Anonymity conveys the theme of dehumanization in Night. As the Jews are progressively stripped of their human identity as individuals, they become anonymous. An important example of this is the tattoo inscribed on each prisoner’s arm, which effectively reduces the individual to an identification number. Eliezer is given the number “A-7713,” after which his name is effectively erased. As the narrative unfolds, its geographical landscapes become increasingly littered with the anonymous bodies of corpses that have fallen victim to the Nazis. In the strange, dreamlike world of the concentration camp, anonymous and faceless voices warn of dangers, as if from beyond the grave. Eliezer himself is almost murdered by an anonymous assailant who strangles him without apparent cause. Fate itself is an anonymous force, since the God to which the Jews pray and whose name they bless seems to have abandoned them.
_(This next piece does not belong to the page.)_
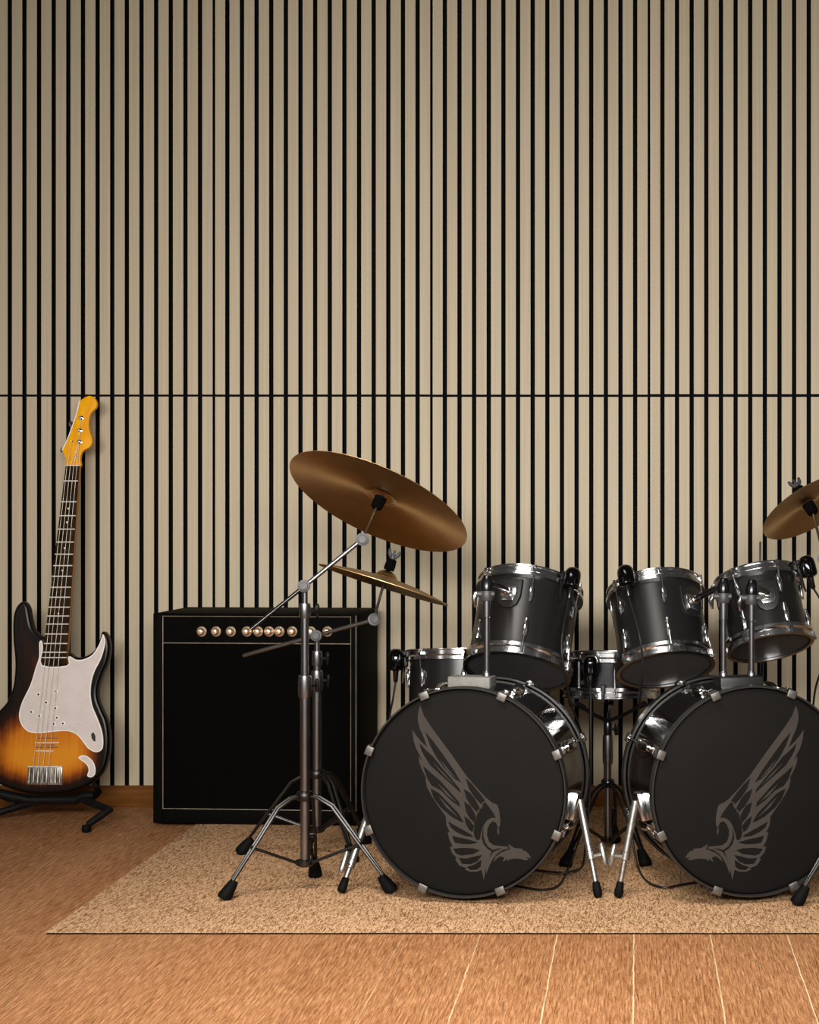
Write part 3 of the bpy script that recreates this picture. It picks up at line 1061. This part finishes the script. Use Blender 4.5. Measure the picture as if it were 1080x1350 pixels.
jt = V((bx, by, zt + 0.010))
joB = P(493, 817, 4.62)
tail = P(319, 867, 4.70)
dirb = (joB - jt).normalized()
tail = jt - dirb * (jt - tail).length
MB().tube([joB, jt, tail], 0.0058, 14).build('boom_arm', M_steel, s2, off=off)
joint(s2, off, jt + V((0, -0.010, 0)), V((0.1, -1, 0.1)))
joint(s2, off, joB, V((0.3, -1, 0.2)), 'boom_joint', 0.019)
nB = V((0.32, -0.02, 0.945)).normalized()
# tilt so the rim plane is seen edge on
CB = P(506, 771, 4.68)
ray = (CB - V((0, 0, H))).normalized()
nB = (nB - ray * nB.dot(ray)).normalized()
nB = (nB + ray * 0.05).normalized()
topB = CB + nB * (0.024 + 0.008)
MB().tube([joB, topB - nB * 0.05, topB], 0.0042, 10).build('cymbal_rod', M_steel, s2, off=off)
sleeve_nut(s2, off, topB + nB * 0.0, nB, sleeve_below=False)
cymbal('thin bronze cymbal seen edge on below the large cymbal', CB, nB, 0.208, 0.022, 0.024)

# --- stand at the right edge with the small cymbal
bx, by = P(1150, 900, 4.09).xy
off = V((bx, by, RUGZ))
s3 = thing('cymbal_stand', 'boom stand mostly outside the right edge, one rubber footed leg in view', 'cymbal stand', loc=off, group='cymbal stands')
tripod(s3, off, bx, by, P(402, 1049, 4.22).z, P(402, 1137, 4.22).z, [ground(1052, 1193, RUGZ), V((bx + 0.20, 4.10, 0)), V((bx + 0.02, 4.34, 0))], M_leg)
z1, zt = P(402, 905, 4.22).z, P(402, 782, 4.22).z
MB().tube([(bx, by, 0.07), (bx, by, z1)], 0.0128, 20).build('lower_tube', M_steel, s3, off=off)
MB().tube([(bx, by, z1), (bx, by, zt)], 0.0095, 20).build('upper_tube', M_steel, s3, off=off)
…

Another central motif in the memoir, the opposition between animal and human, characterizes the effects of Nazi oppression. The Nazi strategy of dehumanizing Jews, gypsies, and others progressively destroys these demographics’ social, moral, and ethical fabrics, conditioning them to behave like animals. Severe malnourishment, anxiety, and physical beatings increasingly erode the humanity of the victims, eventually reducing the prisoners to a sub-human identity in which they become solely obsessed with the desire for food and individual survival. One of the most striking examples comes during the forced march from Buna, when the prisoners are made to run for more than forty miles in the snow. Utterly exhausted, and detaching mind from body, they become like a herd of animals, driven by fear, trudging mechanically like automatons through the icy fields. Another example happens when they fight viciously over the scraps of bread tossed into the cattle wagons by German workers.
The predatory and lascivious nature of the camp guards and SS officers is also animal-like; at one point, Eliezer describes a guard’s hands as being like wolf paws. Both the victims and the victimizers are animalized by the system of dehumanization practiced by the Nazis.